**Your objective:** Only the lines from the start of the data below through the line that contains "SC.camera = cob" are to be copied, exactly and without pictures.

**Provided data:**

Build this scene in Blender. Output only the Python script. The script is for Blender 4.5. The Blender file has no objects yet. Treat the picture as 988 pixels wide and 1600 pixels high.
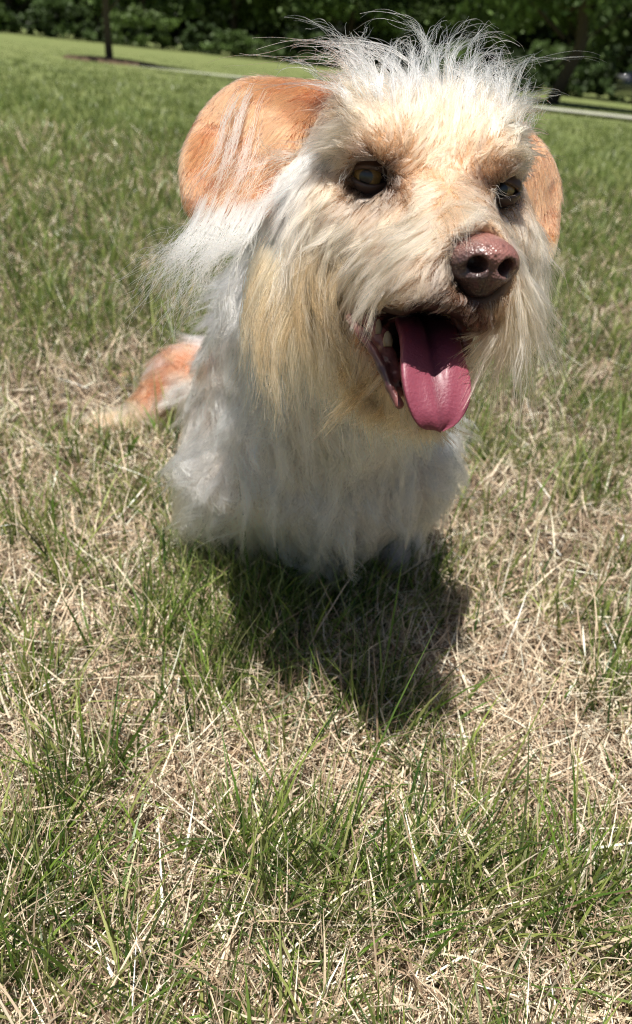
import bpy, math, random
import numpy as np
import openvdb
from mathutils import Vector
from mathutils.kdtree import KDTree

rng = np.random.default_rng(7)
random.seed(7)
C = bpy.context.scene.collection
SC = bpy.context.scene
R = math.radians

# ---------------------------------------------------------------- camera
IW, IH, F = 988.0, 1600.0, 1155.0
CAM_H = 0.43
pitch, roll = R(31.4), R(6.1)
FW = np.array([0, math.cos(pitch), -math.sin(pitch)])
_r0 = np.array([1.0, 0, 0]); _u0 = np.cross(_r0, FW)
RT = math.cos(roll) * _r0 + math.sin(roll) * _u0
UP = -math.sin(roll) * _r0 + math.cos(roll) * _u0
EYE = np.array([0, 0, CAM_H])
cam = bpy.data.cameras.new('camera'); cob = bpy.data.objects.new('camera', cam); C.objects.link(cob)
cam.sensor_fit = 'VERTICAL'; cam.sensor_height = 36.0; cam.sensor_width = 24.0
cam.lens = F / IH * 36.0
cam.clip_start = 0.02; cam.clip_end = 1000
cam.dof.use_dof = True; cam.dof.focus_distance = 0.375; cam.dof.aperture_fstop = cam.lens / 2.6
from mathutils import Matrix
cob.matrix_world = Matrix(((RT[0], UP[0], -FW[0], EYE[0]), (RT[1], UP[1], -FW[1], EYE[1]), (RT[2], UP[2], -FW[2], EYE[2]), (0, 0, 0, 1)))
SC.camera = cob

# ---------------------------------------------------------------- light
SUN_EL, SUN_AZ = R(76.5), R(-163)      # azimuth 0 = +Y (ahead of the camera), positive to the right
sdir = np.array([math.sin(SUN_AZ) * math.cos(SUN_EL), math.cos(SUN_AZ) * math.cos(SUN_EL), math.sin(SUN_EL)])
w = bpy.data.worlds.new('World'); SC.world = w; w.use_nodes = True
nt = w.node_tree; bg = nt.nodes['Background']
sky = nt.nodes.new('ShaderNodeTexSky'); sky.sky_type = 'NISHITA'; sky.sun_disc = False
sky.sun_elevation = SUN_EL; sky.sun_rotation = SUN_AZ
nt.links.new(sky.outputs[0], bg.inputs[0]); bg.inputs[1].default_value = 0.042
sl = bpy.data.lights.new('sun', 'SUN'); sl.energy = 5.0; sl.angle = R(0.53); sl.color = (1, 0.955, 0.88)
so = bpy.data.objects.new('sun', sl); C.objects.link(so)
so.rotation_euler = Vector(sdir).to_track_quat('Z', 'Y').to_euler(); so.location = (0, -3, 8)
SC.view_settings.view_transform = 'Standard'; SC.view_settings.look = 'None'
SC.view_settings.exposure = 0.47; SC.view_settings.gamma = 1
SC.cycles.max_bounces = 10; SC.cycles.transparent_max_bounces = 8
SC.cycles.sample_clamp_indirect = 6; SC.cycles.filter_width = 1.1; SC.cycles.denoising_prefilter = 'NONE'
SC.cycles.caustics_reflective = False; SC.cycles.caustics_refractive = False

# ---------------------------------------------------------------- helpers
def P(px, py, z):
    return EYE + FW * z + RT * ((px - IW / 2) / F * z) + UP * ((IH / 2 - py) / F * z)
def proj(A):
    d = np.asarray(A) - EYE; z = d @ FW
    return IW / 2 + F * (d @ RT) / z, IH / 2 - F * (d @ UP) / z, z
def nrm(a):
    return a / np.maximum(np.linalg.norm(a, axis=-1, keepdims=True), 1e-9)
def tag(o, label=None, cat=None, group=None, kind=None):
    if label: o['label'] = label
    if cat: o['category'] = cat
    if group: o['group'] = group
    if kind: o['kind'] = kind
    return o

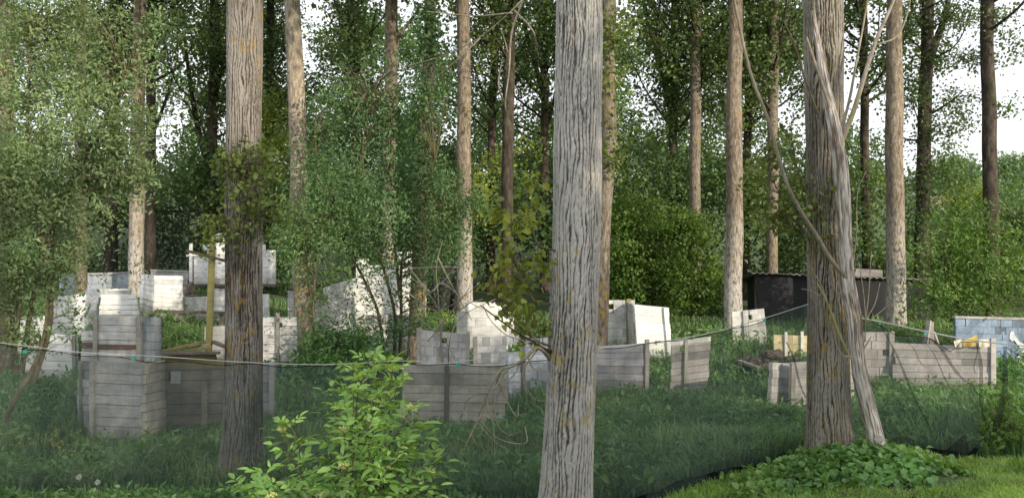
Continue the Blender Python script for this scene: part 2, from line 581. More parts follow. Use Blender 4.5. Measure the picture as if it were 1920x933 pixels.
def twigs(mb, stems, cc, frac=.4, r0=.012, r1=.003, maxd=3.):
    """thin curved twigs from the nearest stem point below to clump centres"""
    sp = np.concatenate(stems)
    for c in cc:
        if RNG.random() > frac:
            continue
        dd = np.linalg.norm((sp - c) * np.array([1, 1, .8]), axis=1) + np.where(sp[:, 2] > c[2] - .05, 1.5, 0)
        j = int(dd.argmin())
        if dd[j] > maxd:
            continue
        p = sp[j]
        mid = p * .5 + c * .5 + np.array([0, 0, .12 * dd[j]]) + RNG.normal(size=3) * .05 * dd[j]
        tube(mb, spline([p, mid, c], 5), [r0, r1], 4, RNG.random(), cap=False)


# ------------------------------------------------------------------ walls
def wall(name, label, cat, quad, dl, dr, rows, cols=0, t=.07, mat='greyw', posts=(), holes=(), keep=None, group=None,
         base=True, tints=None, extra=None, gap=.007, cap=None, postmat='post', db=None):
    """a free-standing wall of boards (cols=0) or blocks. quad = TL,TR,BR,BL as survey pixels, dl/dr depth of its ends."""
    (x0, y0), (x1, y1), (x2, y2), (x3, y3) = quad
    bl, br = (dl, dr) if db is None else db
    TL, TR, BR, BL = P(x0, y0, dl), P(x1, y1, dr), P(x2, y2, br), P(x3, y3, bl)
    TL0, BL0, TR0, BR0 = TL, BL, TR, BR
    nrm = np.cross(TR - TL, BL - TL)
    nrm /= np.linalg.norm(nrm)
    if nrm[1] > 0:
        nrm = -nrm      # front face looks at -y
    low = 0.0
    hgt = (np.linalg.norm(TL - BL) + np.linalg.norm(TR - BR)) / 2
    wid = (np.linalg.norm(TL - TR) + np.linalg.norm(BL - BR)) / 2
    root = thing(name, label, cat, ((BL + BR) / 2), group)

    def at(u, v, k=0.):        # v=0 top, 1 bottom
        return (TL * (1 - u) + TR * u) * (1 - v) + (BL * (1 - u) + BR * u) * v + nrm * k
    mb = MB()
    vs = np.linspace(0, 1, rows + 1)
    vs[1:-1] += RNG.uniform(-.12, .12, rows - 1) / rows
    gap = gap * .6 if cols else gap
    gu, gv = gap / wid, gap / hgt
    seg = []
    for r in range(rows):
        va, vb = vs[r], vs[r + 1]
        ed = [0., 1.]
        if cols:
            o = .5 / cols if r % 2 else 0
            ed += [min(1, max(0, (q + RNG.uniform(-.15, .15)) / cols + o)) for q in range(1, cols)]
        elif wid > 1.6 and RNG.random() < .45:
            ed.append(RNG.uniform(.3, .7))
        for (ua, ub, ha, hb) in holes:
            if ha < vb and hb > va:
                ed += [ua, ub]
        ed = sorted(set(ed))
        for ua, ub in zip(ed[:-1], ed[1:]):
            if ub - ua < .015:
                continue
            um, vm = (ua + ub) / 2, (va + vb) / 2
            if keep and not keep(um, vm):
                continue
            hit = [q for q in holes if q[0] <= um <= q[1] and va < q[3] - 1e-6 and vb > q[2] + 1e-6]
            if hit:
                ha, hb = hit[0][2:]
                if ha - va > .02:
                    seg.append((r, ua, ub, va, ha))
                if vb - hb > .02:
                    seg.append((r, ua, ub, hb, vb))
                continue
            seg.append((r, ua, ub, va, vb))
    for r, ua, ub, va, vb in seg:
        k = RNG.uniform(-.011, .011)
        e = .5 * gv + RNG.uniform(0, .3) * gv
        ju, jv = RNG.uniform(-.004, .004, 4), RNG.uniform(-.006, .006, 4) / max(rows, 1) * 2
        eu = gu * .5 if cols else 0
        vb2 = vb - e
        if base and r == rows - 1 and vb > .99:
            vb2 = vb + .28 / hgt
        jt = RNG.uniform(-.022, .022, 2) if not cols else (0, 0)
        ua2 = ua + (jt[0] if ua < .01 else 0)
        ub2 = ub + (jt[1] if ub > .99 else 0)
        c = [at(ua2 + eu, vb2, k + t / 2), at(ub2 - eu, vb2, k + t / 2), at(ub2 - eu, vb2, k - t / 2), at(ua2 + eu, vb2, k - t / 2),
             at(ua2 + eu + ju[0] * .3, va + e + jv[0], k + t / 2), at(ub2 - eu + ju[1] * .3, va + e + jv[1], k + t / 2), at(ub2 - eu, va + e + jv[1], k - t / 2), at(ua2 + eu, va + e + jv[0], k - t / 2)]
        tint = (RNG.uniform(.45, .95) if RNG.random() > .12 else RNG.uniform(.0, .3)) if tints is None or tints.get(r) is None else tints[r]
        hexa(mb, np.array(c), tint)
    # dark backing a little behind the joints, so that gaps read as shadow and not as the field behind
    body = 'block_work' if cols else 'board_panel'
    mb.build(body, M[mat], root)
    for (u, ext, w) in posts:
        pm = MB()
        a, b_ = at(u, 1 + .25 / hgt if base else 1, t / 2 + .028), at(u, -ext / hgt, t / 2 + .028)
        bar(pm, a, b_, w, .05, RNG.uniform(.4, .9), up=nrm)
        pm.build('post', M[postmat], root)
    if cap:
        cm = MB()
        a, b_ = at(-.01, -.025 / hgt), at(1.01, -.025 / hgt)
        bar(cm, a, b_, t + .06, .045, .6)
        cm.build('coping', M[cap], root)
    if extra:
        extra(root, at)
    return root, at


def sub_box(root, name, at, u0, u1, v0, v1, k0, k1, mat, a=.5):
    mb = MB()
    c = [at(u0, v1, k1), at(u1, v1, k1), at(u1, v1, k0), at(u0, v1, k0), at(u0, v0, k1), at(u1, v0, k1), at(u1, v0, k0), at(u0, v0, k0)]
    hexa(mb, np.array(c), a)
    return mb.build(name, M[mat], root)

# ------------------------------------------------------------------ the board and block shelters, left to right
WG = 'board and block shelters on the field'


def W(label, *a, **k):
    nm = k.pop('name', 'barrier_wall')
    return wall(nm, label, k.pop('cat', 'wall'), *a, group=k.pop('group', WG), **k)


# back row on the left
W('blue grey wall with flat cap at the back left, behind the bright lit trunk', ((112, 516), (262, 512), (262, 566), (112, 566)), 24.6, 24.6, 3, 4, mat='blue', cap='greyw')
W('low grey roofed wall behind the tilted bright panel at far left', ((284, 508), (352, 510), (352, 560), (284, 560)), 24.4, 24.4, 4, mat='greyw', cap='greyw')
W('white block wall behind the willow with rough top edge', ((88, 553), (160, 551), (160, 668), (88, 668)), 18.5, 18.5, 9, 4, mat='clean')
W('blue grey side wall standing right of the white willow wall', ((161, 553), (187, 555), (188, 668), (161, 668)), 18.5, 19.3, 8, mat='blue')
W('pale block wall at the far left edge behind the willow stems', ((-40, 598), (84, 592), (86, 690), (-40, 690)), 18.0, 18.0, 7, 5, mat='clean')
W('pale board wall low on the left, half behind the net', ((40, 622), (144, 628), (145, 726), (36, 728)), 16.6, 16.6, 6, mat='clean', posts=[(.98, 0, .07)])
W('white striped wall of broad boards tapering upward, above the grey wall with a brown plank', ((193, 551), (256, 552), (262, 610), (184, 610)), 19.0, 19.0, 6, mat='clean', gap=.012)
W('small white board laid flat on top of the tapering striped wall', ((204, 544), (246, 543), (246, 551.5), (204, 551.5)), 19.05, 19.05, 1, mat='clean', base=False)
W('narrow pale blue wall leaning beside the bright tilted panel', ((267, 513), (289, 516), (284, 588), (264, 580)), 19.6, 20.4, 7, mat='blue', db=(19.3, 20.1))
W('bright white tilted panel right of the lit trunk at left', ((289, 516), (343, 517), (342, 592), (284, 590)), 20.3, 20.4, 9, mat='clean', gap=.006)

W('white wall tucked between the lit trunk and the tapering striped wall, topmost of the left pile', ((160, 541), (240, 541), (240, 600), (160, 600)), 21.5, 21.5, 4, 5, mat='clean')
# grey wall with one brown plank
_t = {5: None}
r_, at_ = W('grey board wall with one reddish brown plank across it', ((182, 591), (264, 593), (265, 745), (182, 745)), 16.0, 16.0, 10, mat='white',
            posts=[(.0, .02, .08), (.985, .02, .08)], name='board_wall')
sub_box(r_, 'brown_plank', at_, .03, .96, .345, .405, .036, .052, 'brownplank')
r_, at_ = W('blue grey return wall right of the brown plank wall', ((266, 593), (300, 595), (299, 745), (266, 745)), 16.02, 16.9, 10, mat='blue', posts=[(.9, .02, .07)])
sub_box(r_, 'brown_plank', at_, .05, .8, .08, .14, .036, .05, 'brownplank')
r_, at_ = W('short grey wall extending left from the brown plank wall', ((155, 620), (180, 620), (180, 745), (152, 745)), 16.02, 16.02, 7, mat='white')
sub_box(r_, 'brown_plank', at_, .0, 1., .17, .25, .036, .05, 'brownplank')

# low walls right of the bright panel
W('low pale block wall between the bright panel and the tall white tower', ((346, 557), (396, 555), (396, 612), (346, 612)), 21.0, 21.0, 4, 5, mat='block', posts=[(.0, .05, .06)])
r = thing('wooden_beam', 'long dark beam lying level across two low walls left of the mossy trunk', 'beam', (P(292, 584, 19.6) + P(424, 586, 19.6)) / 2)
mb = MB()
bar(mb, P(292, 583, 19.6), P(424, 586, 19.6), .12, .06, .4)
mb.build('plank', M['dark'], r)
mb = MB()
for px in (340, 415):
    bar(mb, P(px, 588, 19.7), P(px + 1, 624, 19.7), .09, .09, .8)
    mb.build('support', M['post'], r)
    mb = MB()
W('grey block wall under the long dark beam', ((300, 592), (420, 590), (420, 640), (300, 640)), 20.5, 20.5, 4, 8, mat='warmgrey')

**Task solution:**
Build this scene in Blender. Output only the Python script. The script is for Blender 4.5. The Blender file has no objects yet. Treat the picture as 988 pixels wide and 1600 pixels high.
import bpy, math, random
import numpy as np
import openvdb
from mathutils import Vector
from mathutils.kdtree import KDTree

rng = np.random.default_rng(7)
random.seed(7)
C = bpy.context.scene.collection
SC = bpy.context.scene
R = math.radians

# ---------------------------------------------------------------- camera
IW, IH, F = 988.0, 1600.0, 1155.0
CAM_H = 0.43
pitch, roll = R(31.4), R(6.1)
FW = np.array([0, math.cos(pitch), -math.sin(pitch)])
_r0 = np.array([1.0, 0, 0]); _u0 = np.cross(_r0, FW)
RT = math.cos(roll) * _r0 + math.sin(roll) * _u0
UP = -math.sin(roll) * _r0 + math.cos(roll) * _u0
EYE = np.array([0, 0, CAM_H])
cam = bpy.data.cameras.new('camera'); cob = bpy.data.objects.new('camera', cam); C.objects.link(cob)
cam.sensor_fit = 'VERTICAL'; cam.sensor_height = 36.0; cam.sensor_width = 24.0
cam.lens = F / IH * 36.0
cam.clip_start = 0.02; cam.clip_end = 1000
cam.dof.use_dof = True; cam.dof.focus_distance = 0.375; cam.dof.aperture_fstop = cam.lens / 2.6
from mathutils import Matrix
cob.matrix_world = Matrix(((RT[0], UP[0], -FW[0], EYE[0]), (RT[1], UP[1], -FW[1], EYE[1]), (RT[2], UP[2], -FW[2], EYE[2]), (0, 0, 0, 1)))
SC.camera = cob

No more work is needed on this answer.